Requirement: Restate word for word the lines of the records below, starting at the line that contains "Model this scene" and ending at the line that contains "px wide frame", with both of those lines included and nothing else.

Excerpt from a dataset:
Start

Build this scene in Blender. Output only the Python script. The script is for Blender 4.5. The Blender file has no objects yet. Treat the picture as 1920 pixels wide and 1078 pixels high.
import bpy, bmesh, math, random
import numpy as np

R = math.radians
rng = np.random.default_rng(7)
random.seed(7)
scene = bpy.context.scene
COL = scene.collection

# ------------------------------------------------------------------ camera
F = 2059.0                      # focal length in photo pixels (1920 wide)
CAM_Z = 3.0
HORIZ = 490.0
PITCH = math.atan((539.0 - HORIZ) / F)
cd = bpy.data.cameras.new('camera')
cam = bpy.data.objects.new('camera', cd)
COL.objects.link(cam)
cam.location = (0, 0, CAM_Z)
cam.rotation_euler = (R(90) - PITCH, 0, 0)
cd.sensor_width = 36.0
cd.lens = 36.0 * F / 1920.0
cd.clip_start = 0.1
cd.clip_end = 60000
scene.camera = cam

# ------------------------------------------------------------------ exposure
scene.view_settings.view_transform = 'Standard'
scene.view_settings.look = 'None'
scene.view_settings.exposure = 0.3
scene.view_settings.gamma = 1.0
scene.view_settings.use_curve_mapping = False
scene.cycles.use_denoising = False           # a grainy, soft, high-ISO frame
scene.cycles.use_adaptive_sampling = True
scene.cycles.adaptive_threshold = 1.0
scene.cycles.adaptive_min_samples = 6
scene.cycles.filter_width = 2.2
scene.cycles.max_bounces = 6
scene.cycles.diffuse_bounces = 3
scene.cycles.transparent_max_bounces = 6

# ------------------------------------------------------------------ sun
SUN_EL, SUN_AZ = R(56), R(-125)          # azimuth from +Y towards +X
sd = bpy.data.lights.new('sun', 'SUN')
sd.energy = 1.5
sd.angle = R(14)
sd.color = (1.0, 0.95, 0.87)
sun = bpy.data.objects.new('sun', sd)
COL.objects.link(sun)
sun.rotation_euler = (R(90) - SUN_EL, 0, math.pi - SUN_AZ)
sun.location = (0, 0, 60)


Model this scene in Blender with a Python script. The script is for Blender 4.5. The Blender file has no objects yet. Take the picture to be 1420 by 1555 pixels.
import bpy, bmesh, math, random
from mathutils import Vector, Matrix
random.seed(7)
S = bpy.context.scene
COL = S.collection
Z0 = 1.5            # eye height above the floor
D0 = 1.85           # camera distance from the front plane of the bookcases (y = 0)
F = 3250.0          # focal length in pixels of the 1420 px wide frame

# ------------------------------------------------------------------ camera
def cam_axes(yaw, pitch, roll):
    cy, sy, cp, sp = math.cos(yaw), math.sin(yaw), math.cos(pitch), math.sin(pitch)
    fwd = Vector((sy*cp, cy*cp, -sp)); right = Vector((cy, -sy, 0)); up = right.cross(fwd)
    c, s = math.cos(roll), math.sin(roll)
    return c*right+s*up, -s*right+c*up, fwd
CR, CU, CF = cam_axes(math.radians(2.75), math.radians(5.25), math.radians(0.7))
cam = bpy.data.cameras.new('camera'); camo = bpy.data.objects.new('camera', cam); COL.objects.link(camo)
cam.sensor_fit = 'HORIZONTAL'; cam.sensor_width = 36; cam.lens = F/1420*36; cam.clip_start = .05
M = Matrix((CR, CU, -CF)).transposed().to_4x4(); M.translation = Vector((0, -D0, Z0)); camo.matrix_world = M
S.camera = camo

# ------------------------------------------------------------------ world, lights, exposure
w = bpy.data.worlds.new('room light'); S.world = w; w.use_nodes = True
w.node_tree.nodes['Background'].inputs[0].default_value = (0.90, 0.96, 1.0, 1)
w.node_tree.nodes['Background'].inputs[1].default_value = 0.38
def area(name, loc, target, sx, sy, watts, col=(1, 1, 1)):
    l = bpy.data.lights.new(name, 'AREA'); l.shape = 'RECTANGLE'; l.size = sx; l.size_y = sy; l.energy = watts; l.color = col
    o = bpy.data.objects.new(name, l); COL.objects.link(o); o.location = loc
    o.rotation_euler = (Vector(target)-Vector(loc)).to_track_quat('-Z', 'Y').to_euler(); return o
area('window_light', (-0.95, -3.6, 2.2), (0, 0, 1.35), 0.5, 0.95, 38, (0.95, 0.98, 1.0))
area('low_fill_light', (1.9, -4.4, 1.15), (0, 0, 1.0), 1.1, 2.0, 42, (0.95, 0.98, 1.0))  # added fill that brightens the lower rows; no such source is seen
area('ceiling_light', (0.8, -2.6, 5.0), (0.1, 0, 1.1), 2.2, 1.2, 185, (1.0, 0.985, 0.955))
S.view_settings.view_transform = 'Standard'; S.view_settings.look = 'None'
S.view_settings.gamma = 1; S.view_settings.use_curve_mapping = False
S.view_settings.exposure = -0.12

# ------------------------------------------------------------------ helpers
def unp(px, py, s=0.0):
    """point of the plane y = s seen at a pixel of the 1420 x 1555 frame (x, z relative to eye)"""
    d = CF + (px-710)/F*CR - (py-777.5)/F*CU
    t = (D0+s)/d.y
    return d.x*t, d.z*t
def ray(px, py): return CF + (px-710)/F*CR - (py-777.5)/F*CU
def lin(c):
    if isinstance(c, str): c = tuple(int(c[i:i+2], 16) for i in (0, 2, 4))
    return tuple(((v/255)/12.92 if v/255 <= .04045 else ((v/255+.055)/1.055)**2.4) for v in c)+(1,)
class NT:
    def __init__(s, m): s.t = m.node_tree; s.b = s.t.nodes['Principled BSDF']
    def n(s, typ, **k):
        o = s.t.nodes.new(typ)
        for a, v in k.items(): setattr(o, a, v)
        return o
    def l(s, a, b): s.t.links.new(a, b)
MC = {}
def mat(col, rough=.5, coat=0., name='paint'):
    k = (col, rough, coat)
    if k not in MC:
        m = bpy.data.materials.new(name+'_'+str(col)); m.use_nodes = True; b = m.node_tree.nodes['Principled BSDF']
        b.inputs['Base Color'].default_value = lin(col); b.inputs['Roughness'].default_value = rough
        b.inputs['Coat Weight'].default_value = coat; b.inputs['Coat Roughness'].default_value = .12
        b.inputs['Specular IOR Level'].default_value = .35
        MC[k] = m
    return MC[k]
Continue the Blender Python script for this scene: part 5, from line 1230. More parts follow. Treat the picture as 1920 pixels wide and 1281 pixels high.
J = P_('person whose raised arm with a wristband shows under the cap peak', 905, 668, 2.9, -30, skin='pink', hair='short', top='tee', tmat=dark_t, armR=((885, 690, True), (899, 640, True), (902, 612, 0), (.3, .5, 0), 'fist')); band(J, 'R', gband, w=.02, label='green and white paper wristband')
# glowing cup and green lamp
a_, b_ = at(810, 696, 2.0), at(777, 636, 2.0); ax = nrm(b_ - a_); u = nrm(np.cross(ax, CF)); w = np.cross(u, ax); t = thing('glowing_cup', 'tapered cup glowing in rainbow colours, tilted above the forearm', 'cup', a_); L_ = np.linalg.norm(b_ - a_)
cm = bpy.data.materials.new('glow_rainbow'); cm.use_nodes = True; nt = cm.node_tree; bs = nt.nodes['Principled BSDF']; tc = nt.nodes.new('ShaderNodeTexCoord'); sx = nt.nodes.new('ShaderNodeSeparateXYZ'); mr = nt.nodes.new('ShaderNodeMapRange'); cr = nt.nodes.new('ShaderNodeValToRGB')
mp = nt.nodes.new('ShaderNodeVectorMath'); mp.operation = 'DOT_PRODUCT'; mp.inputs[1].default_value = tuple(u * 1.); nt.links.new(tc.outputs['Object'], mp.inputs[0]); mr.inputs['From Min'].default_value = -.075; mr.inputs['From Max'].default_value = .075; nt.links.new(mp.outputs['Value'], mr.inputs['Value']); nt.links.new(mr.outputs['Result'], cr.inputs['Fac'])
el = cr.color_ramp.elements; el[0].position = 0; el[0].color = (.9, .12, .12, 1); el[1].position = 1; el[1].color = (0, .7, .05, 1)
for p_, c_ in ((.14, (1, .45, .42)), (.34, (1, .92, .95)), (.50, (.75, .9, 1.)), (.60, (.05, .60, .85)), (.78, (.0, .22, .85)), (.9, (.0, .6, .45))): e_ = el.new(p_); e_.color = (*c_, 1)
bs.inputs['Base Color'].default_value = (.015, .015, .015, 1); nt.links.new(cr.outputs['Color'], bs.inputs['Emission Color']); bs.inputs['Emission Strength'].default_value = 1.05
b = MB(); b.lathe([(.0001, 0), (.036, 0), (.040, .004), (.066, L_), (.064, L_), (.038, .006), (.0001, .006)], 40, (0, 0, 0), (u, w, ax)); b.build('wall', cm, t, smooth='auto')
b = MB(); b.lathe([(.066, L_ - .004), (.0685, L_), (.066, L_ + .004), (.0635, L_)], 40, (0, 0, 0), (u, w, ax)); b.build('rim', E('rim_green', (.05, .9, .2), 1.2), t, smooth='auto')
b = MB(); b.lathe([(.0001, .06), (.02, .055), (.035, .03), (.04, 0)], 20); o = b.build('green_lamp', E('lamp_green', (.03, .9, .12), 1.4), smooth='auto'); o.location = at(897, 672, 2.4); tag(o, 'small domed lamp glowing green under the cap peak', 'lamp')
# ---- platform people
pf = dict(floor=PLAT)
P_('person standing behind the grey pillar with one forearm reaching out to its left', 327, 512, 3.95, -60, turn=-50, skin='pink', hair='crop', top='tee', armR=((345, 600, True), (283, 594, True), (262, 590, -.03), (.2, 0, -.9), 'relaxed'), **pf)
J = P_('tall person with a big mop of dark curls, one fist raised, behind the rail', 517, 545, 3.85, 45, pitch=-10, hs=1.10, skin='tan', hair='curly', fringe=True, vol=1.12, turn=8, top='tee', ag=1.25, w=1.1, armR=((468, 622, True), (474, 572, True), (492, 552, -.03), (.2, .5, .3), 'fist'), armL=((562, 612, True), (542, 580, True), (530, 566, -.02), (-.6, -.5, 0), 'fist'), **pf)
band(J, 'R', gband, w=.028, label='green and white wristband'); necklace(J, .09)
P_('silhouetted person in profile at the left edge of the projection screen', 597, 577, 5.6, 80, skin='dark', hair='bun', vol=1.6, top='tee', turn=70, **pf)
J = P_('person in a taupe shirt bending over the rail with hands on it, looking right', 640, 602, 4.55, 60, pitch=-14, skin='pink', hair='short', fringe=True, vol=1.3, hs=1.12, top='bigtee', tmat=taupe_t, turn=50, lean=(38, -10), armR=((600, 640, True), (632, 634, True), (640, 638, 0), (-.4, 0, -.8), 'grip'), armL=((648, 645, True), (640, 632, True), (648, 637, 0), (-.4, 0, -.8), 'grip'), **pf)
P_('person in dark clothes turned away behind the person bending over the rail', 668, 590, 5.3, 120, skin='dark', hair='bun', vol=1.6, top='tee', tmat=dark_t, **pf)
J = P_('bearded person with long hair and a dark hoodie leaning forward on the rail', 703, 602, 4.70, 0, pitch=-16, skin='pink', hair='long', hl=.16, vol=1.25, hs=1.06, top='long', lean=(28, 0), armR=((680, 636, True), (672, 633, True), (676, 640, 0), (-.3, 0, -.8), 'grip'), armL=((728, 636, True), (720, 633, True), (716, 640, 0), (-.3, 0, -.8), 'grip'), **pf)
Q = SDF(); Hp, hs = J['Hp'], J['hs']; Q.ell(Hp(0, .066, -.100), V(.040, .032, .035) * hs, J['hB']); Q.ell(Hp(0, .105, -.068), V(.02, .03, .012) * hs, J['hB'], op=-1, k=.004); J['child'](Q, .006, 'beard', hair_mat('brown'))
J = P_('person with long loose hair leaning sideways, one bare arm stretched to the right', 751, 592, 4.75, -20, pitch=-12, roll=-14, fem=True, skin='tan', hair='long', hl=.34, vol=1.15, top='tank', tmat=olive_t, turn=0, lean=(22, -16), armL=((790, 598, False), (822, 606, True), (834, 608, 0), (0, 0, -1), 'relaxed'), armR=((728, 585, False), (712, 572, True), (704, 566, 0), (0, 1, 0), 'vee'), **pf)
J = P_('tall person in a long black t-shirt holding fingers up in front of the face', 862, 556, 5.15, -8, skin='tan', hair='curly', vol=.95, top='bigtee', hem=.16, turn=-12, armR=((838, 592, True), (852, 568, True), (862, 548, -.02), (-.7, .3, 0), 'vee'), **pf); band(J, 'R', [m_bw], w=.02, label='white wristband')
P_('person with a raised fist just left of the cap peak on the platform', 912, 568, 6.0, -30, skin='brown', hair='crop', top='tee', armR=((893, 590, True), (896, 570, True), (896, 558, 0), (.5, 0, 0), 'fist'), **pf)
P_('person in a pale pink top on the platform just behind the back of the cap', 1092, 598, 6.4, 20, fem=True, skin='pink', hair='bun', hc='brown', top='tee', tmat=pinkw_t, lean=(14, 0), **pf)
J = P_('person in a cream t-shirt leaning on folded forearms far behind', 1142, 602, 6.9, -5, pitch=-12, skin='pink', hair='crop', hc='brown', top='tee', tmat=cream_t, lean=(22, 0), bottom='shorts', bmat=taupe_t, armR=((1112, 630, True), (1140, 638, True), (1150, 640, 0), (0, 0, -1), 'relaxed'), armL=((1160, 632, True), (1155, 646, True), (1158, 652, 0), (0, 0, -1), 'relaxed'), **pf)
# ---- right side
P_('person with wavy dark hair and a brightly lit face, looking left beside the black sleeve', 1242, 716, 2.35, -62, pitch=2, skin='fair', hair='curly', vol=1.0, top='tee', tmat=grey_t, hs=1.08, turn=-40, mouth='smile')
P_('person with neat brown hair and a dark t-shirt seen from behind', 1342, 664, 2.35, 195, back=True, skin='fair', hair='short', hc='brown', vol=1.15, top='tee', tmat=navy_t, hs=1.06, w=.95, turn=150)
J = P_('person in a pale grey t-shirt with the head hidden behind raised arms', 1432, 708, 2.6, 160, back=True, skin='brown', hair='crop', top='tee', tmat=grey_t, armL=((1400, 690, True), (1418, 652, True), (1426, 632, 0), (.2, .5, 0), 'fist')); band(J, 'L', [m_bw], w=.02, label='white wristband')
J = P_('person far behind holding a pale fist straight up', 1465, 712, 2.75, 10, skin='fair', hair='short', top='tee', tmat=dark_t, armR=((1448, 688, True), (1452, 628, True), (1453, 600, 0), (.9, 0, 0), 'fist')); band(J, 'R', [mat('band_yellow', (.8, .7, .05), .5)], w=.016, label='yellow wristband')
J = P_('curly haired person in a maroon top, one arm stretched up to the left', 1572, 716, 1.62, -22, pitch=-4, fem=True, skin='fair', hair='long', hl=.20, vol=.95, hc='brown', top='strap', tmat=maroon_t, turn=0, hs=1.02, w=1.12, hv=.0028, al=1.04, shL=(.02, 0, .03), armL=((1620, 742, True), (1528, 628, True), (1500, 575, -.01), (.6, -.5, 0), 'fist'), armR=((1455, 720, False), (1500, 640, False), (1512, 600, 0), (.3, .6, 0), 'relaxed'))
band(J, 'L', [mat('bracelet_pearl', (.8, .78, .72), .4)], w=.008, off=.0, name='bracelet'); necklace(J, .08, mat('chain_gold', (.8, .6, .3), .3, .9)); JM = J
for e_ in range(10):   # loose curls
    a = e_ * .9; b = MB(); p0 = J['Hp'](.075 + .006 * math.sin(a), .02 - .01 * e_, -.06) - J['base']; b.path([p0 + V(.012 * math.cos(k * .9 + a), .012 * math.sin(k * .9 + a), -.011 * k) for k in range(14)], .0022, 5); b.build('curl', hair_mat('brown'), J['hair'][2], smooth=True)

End

Complete response:
Model this scene in Blender with a Python script. The script is for Blender 4.5. The Blender file has no objects yet. Take the picture to be 1420 by 1555 pixels.
import bpy, bmesh, math, random
from mathutils import Vector, Matrix
random.seed(7)
S = bpy.context.scene
COL = S.collection
Z0 = 1.5            # eye height above the floor
D0 = 1.85           # camera distance from the front plane of the bookcases (y = 0)
F = 3250.0          # focal length in pixels of the 1420 px wide frame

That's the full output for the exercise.